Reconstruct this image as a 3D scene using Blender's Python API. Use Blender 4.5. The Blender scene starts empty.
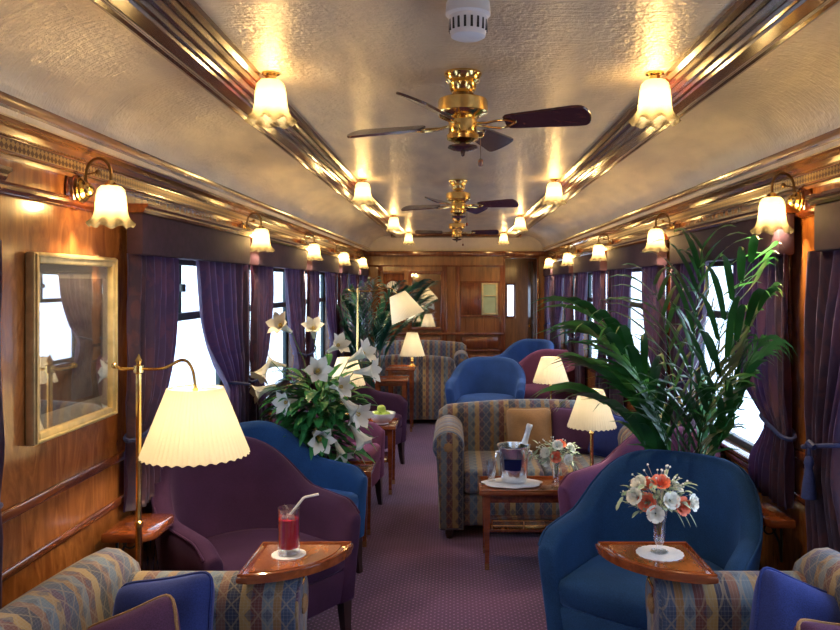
import bpy, bmesh, math, random
from math import sin, cos, pi, radians as R
from mathutils import Vector, Matrix
random.seed(7)
S = bpy.context.scene
C = S.collection
CX = 0.03                       # centre line of the carriage
XL, XR = CX - 1.35, CX + 1.35   # inner wall faces
Y0, Y1 = -2.6, 11.3

# ------------------------------------------------------------ materials
def new_mat(name):
    m = bpy.data.materials.new(name); m.use_nodes = True
    nt = m.node_tree
    return m, nt, nt.nodes['Principled BSDF'], nt.nodes['Material Output']
def N(nt, t, **kw):
    n = nt.nodes.new(t)
    for k, v in kw.items():
        if k in n.inputs.keys(): n.inputs[k].default_value = v
        else: setattr(n, k, v)
    return n
def L(nt, a, b): nt.links.new(a, b)
def rgba(c): return (c[0], c[1], c[2], 1)
def math_(nt, op, a, b=None, c=None):
    n = nt.nodes.new('ShaderNodeMath'); n.operation = op
    for i, v in enumerate((a, b, c)):
        if v is None: continue
        if isinstance(v, (int, float)): n.inputs[i].default_value = v
        else: L(nt, v, n.inputs[i])
    return n.outputs[0]
def ramp(nt, fac, stops, const=False):
    r = nt.nodes.new('ShaderNodeValToRGB'); cr = r.color_ramp
    if const: cr.interpolation = 'CONSTANT'
    while len(cr.elements) < len(stops): cr.elements.new(0.5)
    for e, (p, c) in zip(cr.elements, stops): e.position = p; e.color = rgba(c)
    L(nt, fac, r.inputs[0]); return r.outputs[0]
def bump(nt, b, h, strength=0.3, dist=0.01):
    n = N(nt, 'ShaderNodeBump', Strength=strength, Distance=dist)
    L(nt, h, n.inputs['Height']); L(nt, n.outputs[0], b.inputs['Normal'])
def objco(nt, scale=(1, 1, 1), rot=(0, 0, 0)):
    t = nt.nodes.new('ShaderNodeTexCoord')
    m = N(nt, 'ShaderNodeMapping', Scale=scale, Rotation=rot)
    L(nt, t.outputs['Object'], m.inputs['Vector']); return m.outputs[0]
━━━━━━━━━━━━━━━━
Every line of the listing that holds "scene" should be found and copied.

### Solution for this problem
Reconstruct this image as a 3D scene using Blender's Python API. Use Blender 4.5. The Blender scene starts empty.
S = bpy.context.scene